The doors include a section of roof and the lower sill, and they're hinged at the roof and waistline to open up and forward. You step in feet first and slide down into the racing bucket. The cockpit offers a comfortable driving position, even for tall drivers. There's air conditioning, but no sound system. Apart from a few patches of leather, the interior is carbon fiber (the composite chassis and body use sandwich panels of it and aluminum honeycomb).

In imitation of Ferrari F1 driver Schumacher's Sunday car, many controls (including those for reverse gear and traction control) are located on the steering wheel along with warning lights that flash in 500-rpm segments beyond 5500 rpm.

You shift gears F1-style, without a clutch pedal, via column-mounted paddles just behind the steering wheel. Unlike the 360/575M, there's no auto mode. The Enzo slides smoothly away, no awkward clutch takeup. We're in learning mode, short-shifting to second and third, conscious of the engine's remarkable flexibility. The power steering is quick (just 2.2 turns) and fluid; the car feels agile, easy to drive, and far from intimidating. The brakes rumble at every stop; we know how powerful they are.

The Enzo delivers sound on demand. At light throttle the engine is a distant rumble. Push it, and the computer knows by throttle position, revs, and speed when to open the exhaust bypass valves, kicking off a deep, smooth goose-bump-inducing howl. You take the rush for granted, the Enzo passing from leisurely to 150 mph seemingly without going through an intermediate stage.
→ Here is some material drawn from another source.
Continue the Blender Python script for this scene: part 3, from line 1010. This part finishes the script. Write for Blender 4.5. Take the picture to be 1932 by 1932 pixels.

Ferrari now acknowledges that the F50's F1-based V-12 left drivers yearning for more torque. For this car, a new naturally aspirated, 65-degree V-12 was developed, and it will go in the successors to the 456 and 575M. The Enzo V-12's 92mm bore and 75.2mm stroke give a capacity of 5999cc. The quad cams are belt-driven with variable inlet- and exhaust-valve timing, and the intake-runner lengths are continuously variable. Each bank of cylinders is controlled by a Bosch Motronic ME7.0 ECU and fed via a drive-by-wire throttle, with a single coil for each spark plug. The V-12 makes 650 horsepower at 7800 rpm and 485 pound-feet of torque at 5500 rpm. At 3000 rpm, it's still punching out 391 pound-feet of torque, whereas the F50 peaked at 347 pound-feet at 6500 rpm.

To keep control on public roads, world champ Schumacher insisted Ferrari lower the threshold of the ASR (traction control) intervention in its default mode. Race mode raises that level for aggressive driving; switch off the ASR for track work. In tight corners, the Enzo understeers moderately. Above 80 mph you increasingly feel the downforce working, the handling balance changing to whatever the driver's right foot demands in ASR's off or race mode. The pushrod-actuated control-arm front and rear suspension works with continuously variable dampers to maximize body control and comfort as required.

The Enzo — it comes only in red and yellow — requires a massive upward adjustment of expectations. No surprise that even at the greatly elevated price all 349 Enzos are spoken for.